J.P Morgan died in 1913, in Rome, at the age of 75. Following his death, Morgan’s son, John Pierpont Junior took over the bank that today remains one of the world’s most prominent financial institutions. Outside of finance, J.P Morgan’s lifelong passion was art and he was known as one of the world’s foremost collectors; at the time of his death, his private collection was valued at $60m. Today, his collection sits in the Pierpont Morgan Library in New York for public viewing.

Lasting legacy

In many ways, it was J.P. Morgan who inspired the architecture of the US economy as it stands today. The fallout of the Senate Committee and subsequent investigations into the power of Wall Street and big business saw the US government implement the Federal Reserve Act. In turn, the Act saw the creation of the new Federal Reserve System and control of the nation’s money supply being taken away from Wall Street. The new Federal Reserve was fundamentally set-up to do what Morgan had done twice before (single-handedly): control and protect the nation’s economy. Morgan also helped facilitate the transformation of the US economy into the industrial and economic leader it is today.

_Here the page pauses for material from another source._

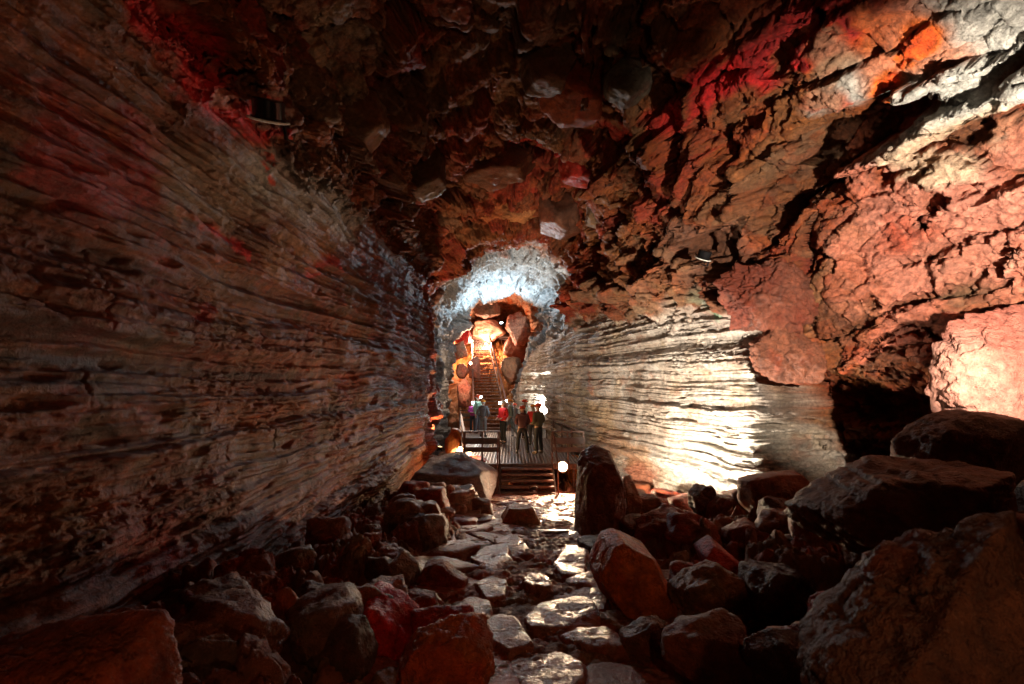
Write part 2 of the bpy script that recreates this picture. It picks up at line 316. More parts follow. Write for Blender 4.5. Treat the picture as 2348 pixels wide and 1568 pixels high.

It goes without saying that J.P. Morgan was a visionary. He knew that, as America grew and companies looked to expand, the financial sector would become the industry that dominated all. He also knew that money wasn’t everything – it was about power and influence too. Indeed, Morgan was happy to make his rivals rich if it meant he had the power. And as his deal with Andrew Carnegie was being tied up, Carnegie asked: “I wonder if I could have gotten $100m more. I probably should have asked for that.” And Morgan said, “If you had, you would have gotten it.”

Famous quotes:

  • “If you have to ask you can’t afford it.”
  • “A man always has two reasons for what he does-a good one, and the real one.”
  • “Go as far as you can see; when you get there, you’ll be able to see farther.”